The Arctic and Antarctic are bellwethers of our planet’s health, and they are undergoing rapid and dramatic change due to globalization, climate change and other human activities. In pursuit of a sustainable future for these regions, the University of Washington is capitalizing on our incredible expertise by investing in research, education and outreach to help us further understand and address the changes we are currently witnessing.


The importance of ice

Our planet’s high latitude environments—the Arctic and the Antarctic—are experiencing rapid, multifaceted and complex changes. The disappearance of ice is one aspect of change that drives many others, affecting critical social, economic, political and environmental systems. The Polar Regions are brimming with natural resources and contain vast repositories of historical data. They are home to nearly 4 million people and play a role in the national security of many countries.
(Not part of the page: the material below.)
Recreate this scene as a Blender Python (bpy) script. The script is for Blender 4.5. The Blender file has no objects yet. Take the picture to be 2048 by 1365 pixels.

Equally important, they are visually breathtaking and have captured imaginations and inspired pioneers from its first people to modern-day scientists.

Their sheer distance from the major populations centers of Earth’s more temperate and tropical latitudes can put these places out of sight and out of mind, yet their health—from social to environmental—has deep implications not only for their own region, but for the entire globe.

Future of Ice initiative

The University of Washington has built a leadership position in polar research over the past 40 years and already has unparalleled programs in the natural science, social science and policy of the polar regions. In an effort to better understand the changing systems of our planet’s high latitudes, the College of the Environment and other a number of UW units are investing in current and expanded polar research, educational resources to develop future leaders in science and policy and outreach activities that bring the story of the poles to our doorsteps.

Advancing science

  • New investments in faculty and research are being made, accelerating research and continuing to advance our leadership in polar studies.
  • Emerging collaborations across disciplines—natural sciences, social sciences, humanities, arts, policy and more—are building needed knowledge about the intersections of these complex areas.
  • A new distinguished postdoctoral program is being launched, supported by the Quaternary Research Center, the Applied Physics Laboratory and the College of the Environment, providing resources for the best and brightest early career scholars.
  • A new investment to the Jackson School of International Studies from the Andrew Mellon Foundation, will invigorate social sciences and policy studies in the Arctic.
  • A new Fulbright fellowship program has been established, bringing distinguished visitors from Canada to the UW campus for an extended period of time.

Strengthening education

  • A new Arctic Studies Minor, coordinated by the Jackson School for International Studies and the School of Oceanography, provides undergraduates with opportunities to gain skills relevant to addressing major science and policy issues connected to the Arctic.
  • UW offers numerous graduate level classes focused on or highly relevant to the Polar Regions, including a new seminar—offered jointly by faculty from Anthropology, Canadian Studies and Oceanography—that introduces students to interdisciplinary, policy-relevant themes with faculty and students from diverse fields of study.
  • Students, faculty, staff and the public have the opportunity each year to learn from a visiting scholar from Canada under The Canada Fulbright Visiting Chair in Arctic Studies program. The Chair brings scholars, scientists, practitioners and leaders involved in Arctic affairs to the University of Washington to build new synergies among those working in the circumpolar North and to reinforce relations between UW and Canadian scholars.

Building strong partnerships

  • The Future of Ice Initiative is possible because of strong partnerships between the College of the Environment, College of Arts & Sciences, Canadian Studies Center at the Henry M. Jackson School of International Studies, Polar Science Center at the Applied Physics Laboratory, Quaternary Research Center, Program on Climate Change and more.
  • A number of private foundations, artists, independent scholars and others have supported the Future of Ice Initiative, with the goal of providing opportunities to extend academic work beyond the UW, and work collaboratively with people and institutions doing real-world work in the polar regions.